• EXERCISE INSTRUCTIONS: Write out the lines from the top of the material through the line with "COL = scn.collection", exactly and with nothing added.

START COLLECTED MATERIAL

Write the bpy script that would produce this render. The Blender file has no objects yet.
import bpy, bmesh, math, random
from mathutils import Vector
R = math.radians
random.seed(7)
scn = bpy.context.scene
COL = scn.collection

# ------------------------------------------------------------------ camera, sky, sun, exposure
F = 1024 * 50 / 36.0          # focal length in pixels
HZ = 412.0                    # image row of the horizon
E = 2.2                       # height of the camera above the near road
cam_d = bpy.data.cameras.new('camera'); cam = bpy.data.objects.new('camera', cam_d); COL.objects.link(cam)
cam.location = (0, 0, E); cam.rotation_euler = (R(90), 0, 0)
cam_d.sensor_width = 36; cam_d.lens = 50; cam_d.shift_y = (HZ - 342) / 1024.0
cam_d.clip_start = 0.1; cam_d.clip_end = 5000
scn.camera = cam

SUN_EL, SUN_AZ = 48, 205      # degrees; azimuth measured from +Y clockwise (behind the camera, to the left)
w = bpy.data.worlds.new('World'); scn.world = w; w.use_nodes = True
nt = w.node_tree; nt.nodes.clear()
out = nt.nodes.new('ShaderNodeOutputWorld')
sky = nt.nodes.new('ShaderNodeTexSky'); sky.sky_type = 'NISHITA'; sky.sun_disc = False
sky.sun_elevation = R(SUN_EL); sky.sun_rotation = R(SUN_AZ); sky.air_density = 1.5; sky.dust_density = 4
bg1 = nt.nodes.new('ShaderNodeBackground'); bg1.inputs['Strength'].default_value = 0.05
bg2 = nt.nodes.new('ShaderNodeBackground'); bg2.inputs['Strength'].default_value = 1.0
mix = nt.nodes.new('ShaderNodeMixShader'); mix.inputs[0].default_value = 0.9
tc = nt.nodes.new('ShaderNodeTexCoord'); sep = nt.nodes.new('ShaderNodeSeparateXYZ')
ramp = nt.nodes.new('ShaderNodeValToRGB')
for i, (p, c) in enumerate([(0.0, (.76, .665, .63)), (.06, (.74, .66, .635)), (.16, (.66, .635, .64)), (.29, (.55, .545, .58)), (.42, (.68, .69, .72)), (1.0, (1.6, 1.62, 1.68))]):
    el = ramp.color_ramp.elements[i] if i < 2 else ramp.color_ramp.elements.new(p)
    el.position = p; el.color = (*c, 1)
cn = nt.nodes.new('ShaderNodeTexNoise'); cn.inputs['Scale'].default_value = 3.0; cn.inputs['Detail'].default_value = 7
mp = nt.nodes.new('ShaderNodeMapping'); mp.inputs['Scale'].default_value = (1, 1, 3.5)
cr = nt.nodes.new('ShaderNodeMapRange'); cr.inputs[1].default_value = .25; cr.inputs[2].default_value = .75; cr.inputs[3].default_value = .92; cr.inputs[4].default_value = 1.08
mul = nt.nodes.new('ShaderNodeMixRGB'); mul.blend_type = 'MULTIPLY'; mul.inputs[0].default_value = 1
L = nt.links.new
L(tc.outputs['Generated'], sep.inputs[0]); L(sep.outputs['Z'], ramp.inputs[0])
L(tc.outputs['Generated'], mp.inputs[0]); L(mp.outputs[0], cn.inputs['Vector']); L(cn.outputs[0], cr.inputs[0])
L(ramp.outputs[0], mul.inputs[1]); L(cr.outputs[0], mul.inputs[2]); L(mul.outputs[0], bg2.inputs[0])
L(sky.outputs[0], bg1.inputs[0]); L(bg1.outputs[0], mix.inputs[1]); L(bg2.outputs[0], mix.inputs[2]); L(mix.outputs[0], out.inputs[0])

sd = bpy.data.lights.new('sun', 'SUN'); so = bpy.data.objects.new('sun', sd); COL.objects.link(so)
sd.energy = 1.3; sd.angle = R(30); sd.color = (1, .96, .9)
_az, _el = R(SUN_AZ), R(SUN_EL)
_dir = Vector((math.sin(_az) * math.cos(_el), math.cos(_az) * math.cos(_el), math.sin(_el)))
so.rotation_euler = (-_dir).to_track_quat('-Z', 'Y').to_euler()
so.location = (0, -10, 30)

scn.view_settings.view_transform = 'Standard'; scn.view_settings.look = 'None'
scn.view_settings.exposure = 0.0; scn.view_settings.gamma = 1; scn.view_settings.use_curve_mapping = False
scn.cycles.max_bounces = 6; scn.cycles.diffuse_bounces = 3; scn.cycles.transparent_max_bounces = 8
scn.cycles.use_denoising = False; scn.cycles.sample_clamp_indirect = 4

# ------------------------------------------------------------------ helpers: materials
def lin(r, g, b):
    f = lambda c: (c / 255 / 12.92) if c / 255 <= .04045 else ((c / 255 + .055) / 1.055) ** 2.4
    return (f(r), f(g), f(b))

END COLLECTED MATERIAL

• OUTPUT OF THE EXERCISE:
Write the bpy script that would produce this render. The Blender file has no objects yet.
import bpy, bmesh, math, random
from mathutils import Vector
R = math.radians
random.seed(7)
scn = bpy.context.scene
COL = scn.collection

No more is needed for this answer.